President Silanyo said that he also firmly believed “that supporting and recognizing Somaliland would help to promote stability and recovery in Somalia.” He referred to Somaliland’s own experience of building “peace through an indigenous bottom-up process, drawing on traditional conflict resolution methods and Islam.”

Somaliland rejects the view that Somalia should be reconstituted within the boundaries that existed up to 1991. In his statement, the President said that “[t]he people of Somaliland chose the path of independence more than 20 years ago and we cannot turn back. To do so would be to deny our recent history, our achievements, and our political reality.” He added that “[a]s a democratically elected government, we must respect our people’s wishes.” The President also called for “an inclusive international discussion about the future of Somaliland, launching a process leading to the recognition of our state.
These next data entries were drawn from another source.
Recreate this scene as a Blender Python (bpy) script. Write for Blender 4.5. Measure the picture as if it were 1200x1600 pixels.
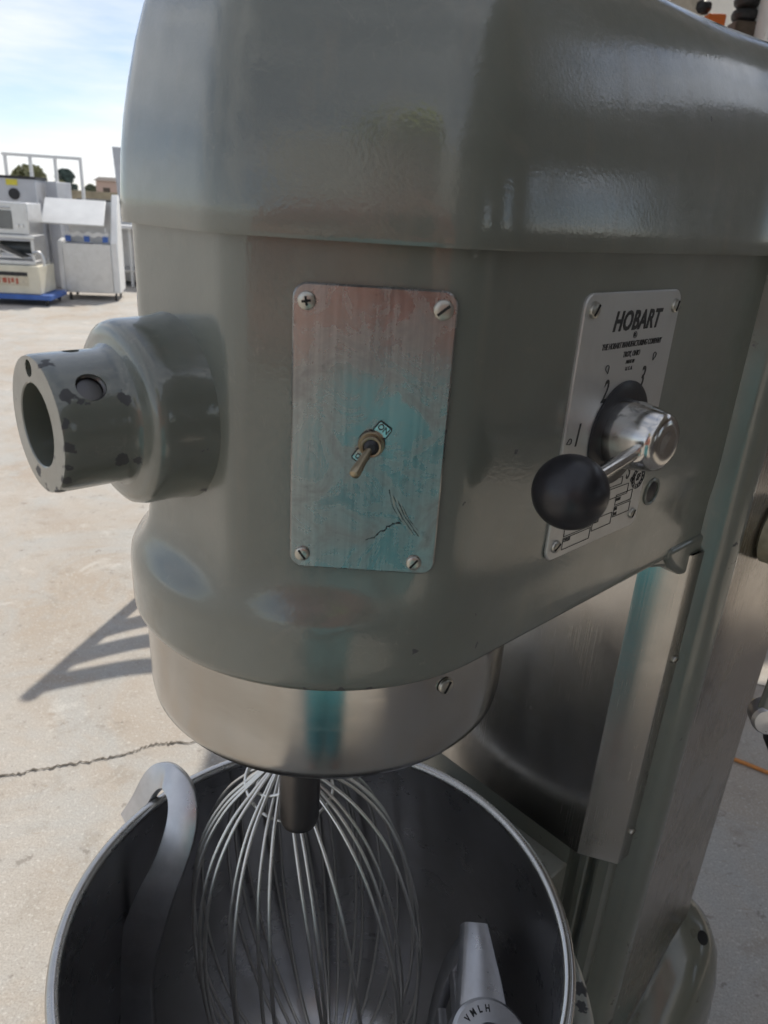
import bpy, bmesh, math, random
from mathutils import Vector, Matrix, Quaternion
random.seed(7)
R = math.radians
S = bpy.context.scene
COL = S.collection
for o in list(bpy.data.objects):
    bpy.data.objects.remove(o)

# ------------------------------------------------------------------ camera
EYE = 1.35                                   # lens height above the floor
PITCH, ROLL = 0.3908, 0.0638
fwd = Vector((0, math.cos(PITCH), -math.sin(PITCH)))
rgt = Vector((1, 0, 0)); upv = rgt.cross(fwd)
cr = math.cos(ROLL) * rgt + math.sin(ROLL) * upv
cu = -math.sin(ROLL) * rgt + math.cos(ROLL) * upv
cam = bpy.data.cameras.new('camera'); camo = bpy.data.objects.new('camera', cam); COL.objects.link(camo)
mw = Matrix((cr, cu, -fwd)).transposed().to_4x4(); mw.translation = (0, 0, EYE)
camo.matrix_world = mw
cam.sensor_fit = 'VERTICAL'; cam.sensor_height = 36.0; cam.lens = 1138.7 / 1600 * 36.0
cam.clip_start = 0.01; cam.clip_end = 3000
cam.dof.use_dof = True; cam.dof.focus_distance = 0.58; cam.dof.aperture_fstop = 13.0
S.camera = camo

# ------------------------------------------------------------------ light
SUN_EL, SUN_AZ = R(52), R(12)                # azimuth from +Y towards +X
w = bpy.data.worlds.new('World'); S.world = w; w.use_nodes = True
wn, wl = w.node_tree.nodes, w.node_tree.links
wn.clear()
sky = wn.new('ShaderNodeTexSky'); sky.sky_type = 'NISHITA'; sky.sun_disc = False
sky.sun_elevation = SUN_EL; sky.sun_rotation = SUN_AZ
sky.air_density = .8; sky.dust_density = .2; sky.ozone_density = 1.3
bg = wn.new('ShaderNodeBackground'); wo = wn.new('ShaderNodeOutputWorld')
tc = wn.new('ShaderNodeTexCoord'); mp = wn.new('ShaderNodeMapping'); mp.inputs['Scale'].default_value = (1.6, 1.6, 9.0)
cn = wn.new('ShaderNodeTexNoise'); cn.inputs['Scale'].default_value = 1.7; cn.inputs['Detail'].default_value = 6; cn.inputs['Roughness'].default_value = .55
crp = wn.new('ShaderNodeValToRGB'); crp.color_ramp.elements[0].position = .38; crp.color_ramp.elements[1].position = .66
crp.color_ramp.elements[0].color = (.12, .12, .12, 1); crp.color_ramp.elements[1].color = (.85, .85, .85, 1)
cmx = wn.new('ShaderNodeMix'); cmx.data_type = 'RGBA'; cmx.inputs[7].default_value = (8.3, 8.4, 8.6, 1)
wl.new(tc.outputs['Generated'], mp.inputs[0]); wl.new(mp.outputs[0], cn.inputs['Vector']); wl.new(cn.outputs[0], crp.inputs[0])
wl.new(crp.outputs[0], cmx.inputs[0]); wl.new(sky.outputs[0], cmx.inputs[6]); wl.new(cmx.outputs[2], bg.inputs[0])
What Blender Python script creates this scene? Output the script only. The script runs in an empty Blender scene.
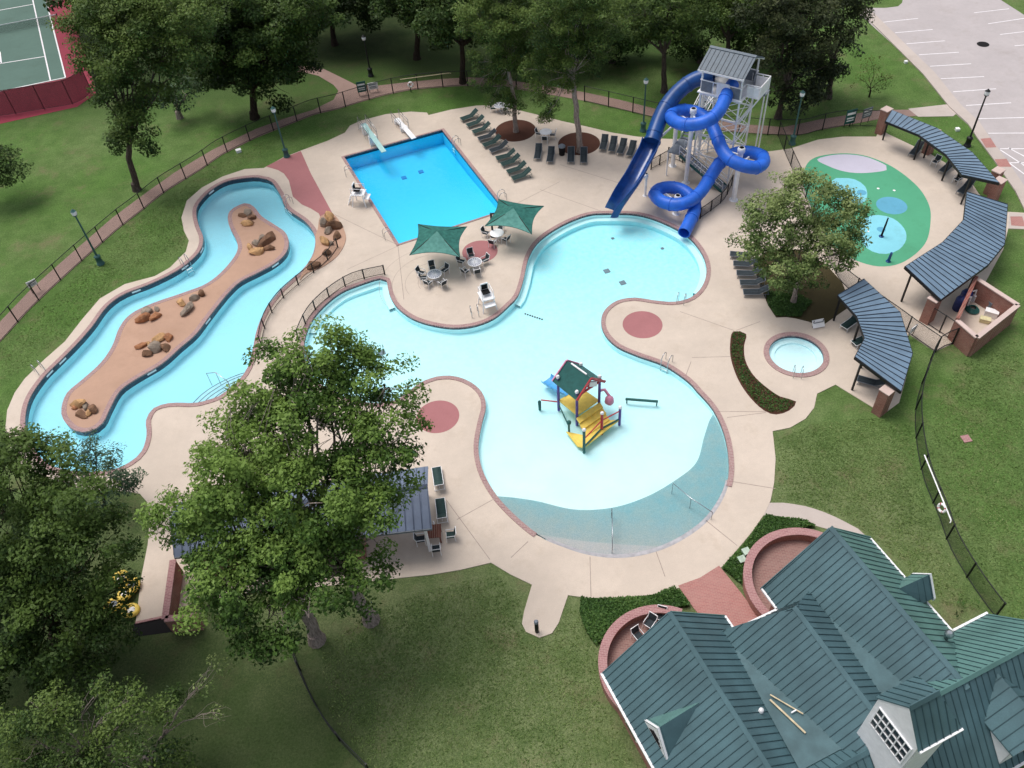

Somaliland is a former British protectorate. It declared independence from Somalia in 1991 and has since enjoyed relative stability. It has held a series of democratic elections which have been deemed free and fair by international observers. Despite its impressive achievements, Somaliland has not been recognized internationally.

Seychelles And Somaliland Taking Steps Towards Prisoner Transfers


Seychelles President James Michel and President Ahmed Mohamed Silanyo of the Republic of Somaliland

London-Seychelles President James Michel and President Ahmed Mohamed Silanyo of the Republic of Somaliland have discussed, in a meeting in London today, the transfer of convicted Somali pirates currently in prison in Seychelles, to Somaliland to serve their sentences.
 The meeting was attended by the British Minister for Africa, Henry Bellingham, Seychelles Minister Home Affairs, Environment, Transport and Energy, Joel Morgan, Seychelles Minister for Foreign Affairs ,Jean-Paul Adam, and the British High Commissioner to Seychelles, Matthew Forbes, the Somaliland Minister for Foreign Affairs, Dr Mohamed Andillahi Omar, as well as the UNODC Counter-Piracy Programme Coordinator Alan Cole.
The two leaders signed a joint statement to recognize their joint concern about the serious impact piracy has on the region and on international security, and agreed that it is vital to ensure pirates are brought to justice.
President Silanyo confirmed that both the Council of Ministers and Somaliland Parliament had now approved and passed the piracy and prisoner transfer legislation to allow the transfer of convicted pirates.
“This commitment between the Seychelles and Somaliland represents an important step forward in the development of a sustainable regional justice mechanism, that will see suspected pirates apprehended by naval forces at sea, prosecuted by regional states, and if convicted, imprisoned in the region,” said the statement from the two leaders.
President Michel and President Silanyo have also committed to securing the first transfer of 19 convicted pirates from Seychelles to Somaliland by the end of March 2012, in accordance with a Memorandum of Understanding agreed between the Republic of Somaliland and the Government of Seychelles, and based on Somaliland’s prison capacity in dealing with pirate transfers.

“ Somaliland is an important partner in the fight against piracy as it remains a pirate-free area of stability. We commend the Somaliland government for achieving this stability and for its efforts to share the burden of incarcerating the pirates,” said President Michel following the meeting.